Вот это я поняла за эти трудные для меня годы. Я могла бы вернуться к микроскопу, к моей профессии геолога, нашлась бы какая-нибудь другая работа, не только бродить по горам, этого бы я теперь не смогла. Но я полюбила всем сердцем свое дело, и до тех пор, пока будет можно, пока мои зрители захотят видеть и слушать меня, я буду с огромным удовольствием петь для них.

–  На концерте вы рассказывали о Леониде Телиге. Ваша песня на его слова мне очень понравилась. Но мне показалось, что вы о чем-то умолчали… недоговорили о чем-то невеселом…

– Да, я не сказала, что он был уже болен, когда пошел в плавание, и знал об этом, но я не хотела говорить публике… Зачем? А теперь его нет…

–  Вы хотели, чтобы мы тоже знали и помнили о нем, да?

– Да, конечно…

–  Как он вошел в вашу жизнь?

– Я считаю, что мне просто было подарено судьбой познакомиться с ним. Леонид Телига был мореплавателем, он обогнул земной шар на своей маленькой яхте «Опти», названной так от слова «оптимизм».

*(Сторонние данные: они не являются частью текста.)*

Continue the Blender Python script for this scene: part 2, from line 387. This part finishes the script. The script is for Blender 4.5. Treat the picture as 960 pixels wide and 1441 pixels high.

Мы познакомились довольно необычно. Отправляясь в свое путешествие, он взял с собой несколько записей, чтобы там, в океане, послушать иногда любимую музыку. И среди других оказалась песня в моем исполнении. Очень красивая песня, которая говорит о том, что, где бы ты ни был, всегда вернешься домой, самым, самым маленьким судном, самым последним трамваем ты всегда вернешься к себе домой.